Scotland on Sunday expected to be switched from broadsheet to compact

SCOTLAND on Sunday newspaper could be switched from broadsheet to compact in size as early as January, as part of cost-cutting by publishers, Johnston Press.

Applications for voluntary redundancy across the whole of the Johnston Press operation were invited until Thursday last week, and it is believed 80 have been received from the publisher’s Scottish titles, which includes several local newspapers.

But a decision on how many applications will be accepted has still to be made.

While SoS moving from broadsheet to compact is understood to be pretty much a certainty, claims that The Scotsman might be reduced by eight pages, daily, are believed to be more fanciful.

The Scotsman has been compact size for several years and it is now commonplace for journalists to be working across both The Scotsman and Scotland on Sunday.

A staff meeting today, involving editor-in-chief of both titles, Ian Stewart, sparked another round of speculation amid the uncertainty of not knowing how many, if any, applications for voluntary redundancy will be accepted. Today, the prospect was raised of Scotland on Sunday’s magazine, Spectrum, perhaps having to be reconfigured, and ditto The Scotsman’s Saturday magazine, Weekend Life (folded into the main paper, so the main paper will have more pages, and joined by a stand-alone TV guide)

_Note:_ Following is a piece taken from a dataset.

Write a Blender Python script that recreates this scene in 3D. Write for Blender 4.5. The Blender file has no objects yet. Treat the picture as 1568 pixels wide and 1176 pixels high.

Also being considered, allmediascotland.com understands, is a reduction in the number of editions – from three to two – of both The Scotsman and Scotland on Sunday, which would require less night production resources.

Successful applicants for voluntary redundancy might be gone by the start of January. But until exact numbers are known, there remains several options on how best to proceed Рwhile trying to reconcile a desire to maintain quality, the need to cut costs and to minimise the effect on the remaining staff of those going.

It is further understood that the cost-cutting and subsequent juggling of resources and production demands – against a backdrop of declining sales, typical of the whole newspaper industry – will avoid the need for any compulsory redundancies.